The essays have been published as an open access series in The International Journal of Urban and Regional Research.
This movement introduces the ethos of the collective project: its conceptual and practical preoccupations. It focuses on our concern with urban processes on the cusp of change, in the midst of being re-arranged, and thus homes in on the various polyrhythms of intersections, how things come together and diverge, how possibilities open and close in urban contexts of continuously shifting horizons.
The second movement considers (re)arrangements as projects of formalization that seek to impose and even fix a form to spaces historically constructed as marginal. This impositional arrangement operates as a governmental desire to fix a form by re-signifying both subjects and spaces.
The third movement explores how (re)arrangements are made and re-worked as people navigate fractured, ever-shifting landscapes of urban opportunity, conflict and uncertainty. Drawing on fieldwork in Paris, Mogadishu and Abidjan, we point to the fragile, collective and anticipatory knowledges accumulated during navigations, and to how these knowledges become contained within and (re)constitute embodied archives.
The fourth movement explores the temporal relationship between arrangements and re-arrangements, addressing the question of how an obdurate and ‘sticky’ temporal order may give way to palpable re-arrangement of the ways in which subjects experience time. Eschewing a concern with linear homogenous time, it addresses the processes of re-arrangement by understanding the dynamics of grave events, hauntings of the past, subtly changing rhythms of everyday life, and the force of potential futures in synchrony.

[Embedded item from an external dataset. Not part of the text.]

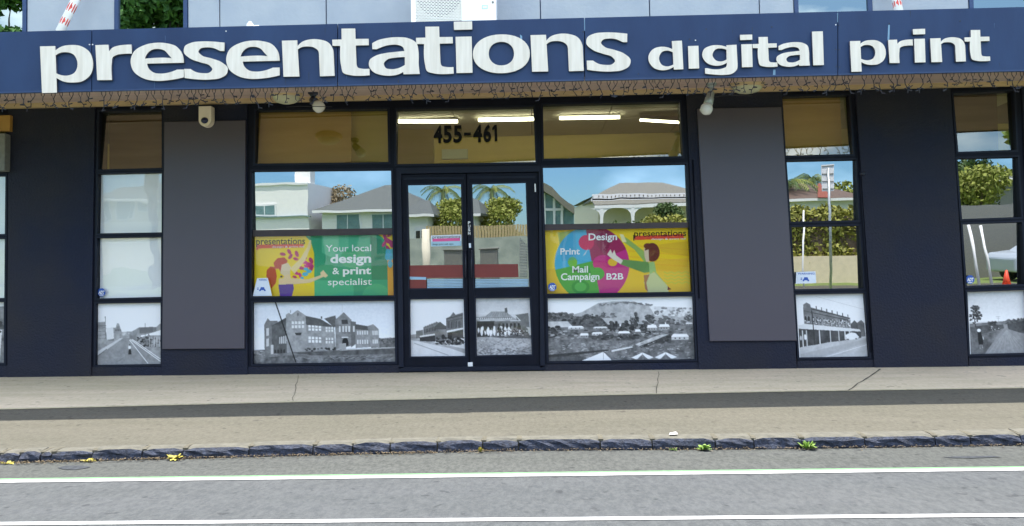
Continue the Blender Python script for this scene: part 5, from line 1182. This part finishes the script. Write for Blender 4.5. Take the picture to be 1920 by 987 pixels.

This final movement explores whether thinking with re-arrangements can help us account for that which is hidden, unseen or nested in the recesses and folds of urban practices. And if so, how we might then talk about and account for elusive parts of an arrangement that both exert an influence and are influenced. This essay uses sensibilities as an entry point into the intangible interactions between subjects and (re)arrangements.